- WHAT THIS TASK INVOLVES
Return each line of the data below exactly, omitting any pictures.

- MATERIAL PROVIDED
________________________________________
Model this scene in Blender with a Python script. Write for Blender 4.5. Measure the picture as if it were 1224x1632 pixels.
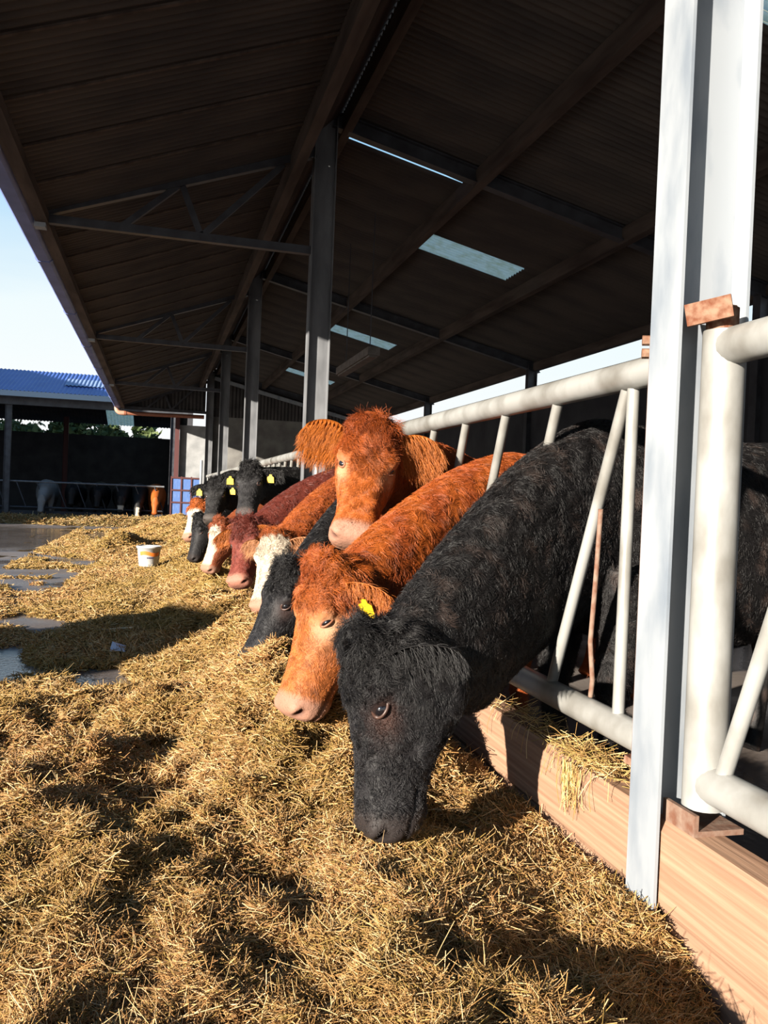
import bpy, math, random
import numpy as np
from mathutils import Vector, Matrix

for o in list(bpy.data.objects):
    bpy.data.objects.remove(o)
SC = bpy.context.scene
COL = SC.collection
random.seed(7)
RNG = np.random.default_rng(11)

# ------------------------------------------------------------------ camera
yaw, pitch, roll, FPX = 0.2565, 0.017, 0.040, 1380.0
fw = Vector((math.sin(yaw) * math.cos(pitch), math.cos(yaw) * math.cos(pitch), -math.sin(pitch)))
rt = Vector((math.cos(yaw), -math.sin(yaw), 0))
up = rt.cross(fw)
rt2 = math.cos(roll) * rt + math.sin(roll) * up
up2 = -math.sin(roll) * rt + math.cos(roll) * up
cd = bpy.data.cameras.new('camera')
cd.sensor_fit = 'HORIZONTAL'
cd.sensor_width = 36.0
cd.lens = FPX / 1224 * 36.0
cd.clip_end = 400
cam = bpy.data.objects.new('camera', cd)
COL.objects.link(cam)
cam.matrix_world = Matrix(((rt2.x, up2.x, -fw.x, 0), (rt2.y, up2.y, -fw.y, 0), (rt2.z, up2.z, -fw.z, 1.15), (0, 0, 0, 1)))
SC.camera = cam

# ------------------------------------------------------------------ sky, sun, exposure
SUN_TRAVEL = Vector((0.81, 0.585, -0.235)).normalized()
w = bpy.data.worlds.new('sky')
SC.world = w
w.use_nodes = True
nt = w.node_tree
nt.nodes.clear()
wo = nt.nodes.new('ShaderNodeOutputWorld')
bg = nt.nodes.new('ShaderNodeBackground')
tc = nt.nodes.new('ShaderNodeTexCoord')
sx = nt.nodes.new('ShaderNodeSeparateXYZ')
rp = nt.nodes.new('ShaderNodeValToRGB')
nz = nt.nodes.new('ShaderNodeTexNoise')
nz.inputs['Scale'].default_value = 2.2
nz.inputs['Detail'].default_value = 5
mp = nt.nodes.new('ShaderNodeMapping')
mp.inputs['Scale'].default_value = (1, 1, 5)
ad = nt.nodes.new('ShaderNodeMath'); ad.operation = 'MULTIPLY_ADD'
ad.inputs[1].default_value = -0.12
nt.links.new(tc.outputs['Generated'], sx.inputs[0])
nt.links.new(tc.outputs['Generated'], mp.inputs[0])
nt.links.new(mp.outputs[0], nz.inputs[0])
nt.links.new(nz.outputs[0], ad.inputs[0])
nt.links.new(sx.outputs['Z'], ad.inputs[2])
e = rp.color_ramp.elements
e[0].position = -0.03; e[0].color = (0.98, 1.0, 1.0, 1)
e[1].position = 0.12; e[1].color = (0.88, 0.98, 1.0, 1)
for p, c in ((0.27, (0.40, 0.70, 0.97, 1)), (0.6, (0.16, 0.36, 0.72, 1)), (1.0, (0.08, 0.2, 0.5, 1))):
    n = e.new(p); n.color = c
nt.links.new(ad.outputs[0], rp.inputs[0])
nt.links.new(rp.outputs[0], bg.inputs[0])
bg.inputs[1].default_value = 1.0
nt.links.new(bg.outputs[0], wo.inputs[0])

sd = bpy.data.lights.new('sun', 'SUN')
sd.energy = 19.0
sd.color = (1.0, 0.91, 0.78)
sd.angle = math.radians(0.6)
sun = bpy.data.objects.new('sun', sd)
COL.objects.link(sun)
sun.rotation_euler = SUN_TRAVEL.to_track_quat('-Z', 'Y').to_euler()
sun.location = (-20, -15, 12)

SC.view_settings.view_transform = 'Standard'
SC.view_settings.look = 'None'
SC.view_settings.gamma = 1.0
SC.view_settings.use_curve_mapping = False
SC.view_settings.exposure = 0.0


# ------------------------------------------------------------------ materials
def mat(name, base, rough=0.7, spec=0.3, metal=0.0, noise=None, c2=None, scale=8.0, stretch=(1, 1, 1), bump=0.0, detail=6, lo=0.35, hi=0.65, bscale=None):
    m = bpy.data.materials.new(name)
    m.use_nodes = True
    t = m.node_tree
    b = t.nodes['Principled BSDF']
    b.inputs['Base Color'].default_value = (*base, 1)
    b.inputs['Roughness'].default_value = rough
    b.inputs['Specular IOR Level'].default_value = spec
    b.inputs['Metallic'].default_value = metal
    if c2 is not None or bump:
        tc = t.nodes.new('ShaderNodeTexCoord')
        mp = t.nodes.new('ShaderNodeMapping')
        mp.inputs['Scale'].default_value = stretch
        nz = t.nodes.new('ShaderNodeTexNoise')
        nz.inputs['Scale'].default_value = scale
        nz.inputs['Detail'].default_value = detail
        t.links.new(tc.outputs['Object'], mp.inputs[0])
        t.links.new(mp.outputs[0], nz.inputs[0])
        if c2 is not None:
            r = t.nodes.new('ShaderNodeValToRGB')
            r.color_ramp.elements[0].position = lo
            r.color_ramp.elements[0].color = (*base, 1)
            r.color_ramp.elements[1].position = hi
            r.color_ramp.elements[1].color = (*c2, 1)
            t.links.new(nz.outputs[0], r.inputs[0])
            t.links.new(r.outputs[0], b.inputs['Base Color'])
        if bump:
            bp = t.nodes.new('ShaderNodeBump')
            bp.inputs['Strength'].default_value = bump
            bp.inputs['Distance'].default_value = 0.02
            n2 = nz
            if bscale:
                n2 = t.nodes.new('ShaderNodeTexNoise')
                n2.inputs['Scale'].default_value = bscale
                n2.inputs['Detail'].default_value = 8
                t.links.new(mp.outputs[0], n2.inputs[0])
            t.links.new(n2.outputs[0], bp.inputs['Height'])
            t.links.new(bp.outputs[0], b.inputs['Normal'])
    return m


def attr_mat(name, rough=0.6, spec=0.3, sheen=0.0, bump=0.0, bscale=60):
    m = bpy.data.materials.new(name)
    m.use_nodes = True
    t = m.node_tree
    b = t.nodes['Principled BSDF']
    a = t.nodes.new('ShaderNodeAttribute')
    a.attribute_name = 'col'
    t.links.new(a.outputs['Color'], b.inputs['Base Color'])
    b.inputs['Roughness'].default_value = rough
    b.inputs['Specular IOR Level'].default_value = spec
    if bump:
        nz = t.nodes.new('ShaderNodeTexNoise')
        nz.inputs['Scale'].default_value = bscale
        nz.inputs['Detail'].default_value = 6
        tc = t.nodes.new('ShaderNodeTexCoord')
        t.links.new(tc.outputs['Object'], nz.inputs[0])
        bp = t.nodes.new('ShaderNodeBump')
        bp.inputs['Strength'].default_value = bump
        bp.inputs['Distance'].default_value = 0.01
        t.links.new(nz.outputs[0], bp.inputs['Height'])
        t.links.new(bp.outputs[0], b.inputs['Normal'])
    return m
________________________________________
- ANSWER TO THIS EXERCISE
Model this scene in Blender with a Python script. Write for Blender 4.5. Measure the picture as if it were 1224x1632 pixels.
import bpy, math, random
import numpy as np
from mathutils import Vector, Matrix

for o in list(bpy.data.objects):
    bpy.data.objects.remove(o)
SC = bpy.context.scene
COL = SC.collection
random.seed(7)
RNG = np.random.default_rng(11)

# ------------------------------------------------------------------ camera
yaw, pitch, roll, FPX = 0.2565, 0.017, 0.040, 1380.0
fw = Vector((math.sin(yaw) * math.cos(pitch), math.cos(yaw) * math.cos(pitch), -math.sin(pitch)))
rt = Vector((math.cos(yaw), -math.sin(yaw), 0))
up = rt.cross(fw)
rt2 = math.cos(roll) * rt + math.sin(roll) * up
up2 = -math.sin(roll) * rt + math.cos(roll) * up
cd = bpy.data.cameras.new('camera')
cd.sensor_fit = 'HORIZONTAL'
cd.sensor_width = 36.0
cd.lens = FPX / 1224 * 36.0
cd.clip_end = 400
cam = bpy.data.objects.new('camera', cd)
COL.objects.link(cam)
cam.matrix_world = Matrix(((rt2.x, up2.x, -fw.x, 0), (rt2.y, up2.y, -fw.y, 0), (rt2.z, up2.z, -fw.z, 1.15), (0, 0, 0, 1)))
SC.camera = cam

# ------------------------------------------------------------------ sky, sun, exposure
SUN_TRAVEL = Vector((0.81, 0.585, -0.235)).normalized()
w = bpy.data.worlds.new('sky')
SC.world = w
w.use_nodes = True
nt = w.node_tree
nt.nodes.clear()
wo = nt.nodes.new('ShaderNodeOutputWorld')
bg = nt.nodes.new('ShaderNodeBackground')
tc = nt.nodes.new('ShaderNodeTexCoord')
sx = nt.nodes.new('ShaderNodeSeparateXYZ')
rp = nt.nodes.new('ShaderNodeValToRGB')
nz = nt.nodes.new('ShaderNodeTexNoise')
nz.inputs['Scale'].default_value = 2.2
nz.inputs['Detail'].default_value = 5
mp = nt.nodes.new('ShaderNodeMapping')
mp.inputs['Scale'].default_value = (1, 1, 5)
ad = nt.nodes.new('ShaderNodeMath'); ad.operation = 'MULTIPLY_ADD'
ad.inputs[1].default_value = -0.12
nt.links.new(tc.outputs['Generated'], sx.inputs[0])
nt.links.new(tc.outputs['Generated'], mp.inputs[0])
nt.links.new(mp.outputs[0], nz.inputs[0])
nt.links.new(nz.outputs[0], ad.inputs[0])
nt.links.new(sx.outputs['Z'], ad.inputs[2])
e = rp.color_ramp.elements
e[0].position = -0.03; e[0].color = (0.98, 1.0, 1.0, 1)
e[1].position = 0.12; e[1].color = (0.88, 0.98, 1.0, 1)
for p, c in ((0.27, (0.40, 0.70, 0.97, 1)), (0.6, (0.16, 0.36, 0.72, 1)), (1.0, (0.08, 0.2, 0.5, 1))):
    n = e.new(p); n.color = c
nt.links.new(ad.outputs[0], rp.inputs[0])
nt.links.new(rp.outputs[0], bg.inputs[0])
bg.inputs[1].default_value = 1.0
nt.links.new(bg.outputs[0], wo.inputs[0])

sd = bpy.data.lights.new('sun', 'SUN')
sd.energy = 19.0
sd.color = (1.0, 0.91, 0.78)
sd.angle = math.radians(0.6)
sun = bpy.data.objects.new('sun', sd)
COL.objects.link(sun)
sun.rotation_euler = SUN_TRAVEL.to_track_quat('-Z', 'Y').to_euler()
sun.location = (-20, -15, 12)

SC.view_settings.view_transform = 'Standard'
SC.view_settings.look = 'None'
SC.view_settings.gamma = 1.0
SC.view_settings.use_curve_mapping = False
SC.view_settings.exposure = 0.0


# ------------------------------------------------------------------ materials
def mat(name, base, rough=0.7, spec=0.3, metal=0.0, noise=None, c2=None, scale=8.0, stretch=(1, 1, 1), bump=0.0, detail=6, lo=0.35, hi=0.65, bscale=None):
    m = bpy.data.materials.new(name)
    m.use_nodes = True
    t = m.node_tree
    b = t.nodes['Principled BSDF']
    b.inputs['Base Color'].default_value = (*base, 1)
    b.inputs['Roughness'].default_value = rough
    b.inputs['Specular IOR Level'].default_value = spec
    b.inputs['Metallic'].default_value = metal
    if c2 is not None or bump:
        tc = t.nodes.new('ShaderNodeTexCoord')
        mp = t.nodes.new('ShaderNodeMapping')
        mp.inputs['Scale'].default_value = stretch
        nz = t.nodes.new('ShaderNodeTexNoise')
        nz.inputs['Scale'].default_value = scale
        nz.inputs['Detail'].default_value = detail
        t.links.new(tc.outputs['Object'], mp.inputs[0])
        t.links.new(mp.outputs[0], nz.inputs[0])
        if c2 is not None:
            r = t.nodes.new('ShaderNodeValToRGB')
            r.color_ramp.elements[0].position = lo
            r.color_ramp.elements[0].color = (*base, 1)
            r.color_ramp.elements[1].position = hi
            r.color_ramp.elements[1].color = (*c2, 1)
            t.links.new(nz.outputs[0], r.inputs[0])
            t.links.new(r.outputs[0], b.inputs['Base Color'])
        if bump:
            bp = t.nodes.new('ShaderNodeBump')
            bp.inputs['Strength'].default_value = bump
            bp.inputs['Distance'].default_value = 0.02
            n2 = nz
            if bscale:
                n2 = t.nodes.new('ShaderNodeTexNoise')
                n2.inputs['Scale'].default_value = bscale
                n2.inputs['Detail'].default_value = 8
                t.links.new(mp.outputs[0], n2.inputs[0])
            t.links.new(n2.outputs[0], bp.inputs['Height'])
            t.links.new(bp.outputs[0], b.inputs['Normal'])
    return m


def attr_mat(name, rough=0.6, spec=0.3, sheen=0.0, bump=0.0, bscale=60):
    m = bpy.data.materials.new(name)
    m.use_nodes = True
    t = m.node_tree
    b = t.nodes['Principled BSDF']
    a = t.nodes.new('ShaderNodeAttribute')
    a.attribute_name = 'col'
    t.links.new(a.outputs['Color'], b.inputs['Base Color'])
    b.inputs['Roughness'].default_value = rough
    b.inputs['Specular IOR Level'].default_value = spec
    if bump:
        nz = t.nodes.new('ShaderNodeTexNoise')
        nz.inputs['Scale'].default_value = bscale
        nz.inputs['Detail'].default_value = 6
        tc = t.nodes.new('ShaderNodeTexCoord')
        t.links.new(tc.outputs['Object'], nz.inputs[0])
        bp = t.nodes.new('ShaderNodeBump')
        bp.inputs['Strength'].default_value = bump
        bp.inputs['Distance'].default_value = 0.01
        t.links.new(nz.outputs[0], bp.inputs['Height'])
        t.links.new(bp.outputs[0], b.inputs['Normal'])
    return m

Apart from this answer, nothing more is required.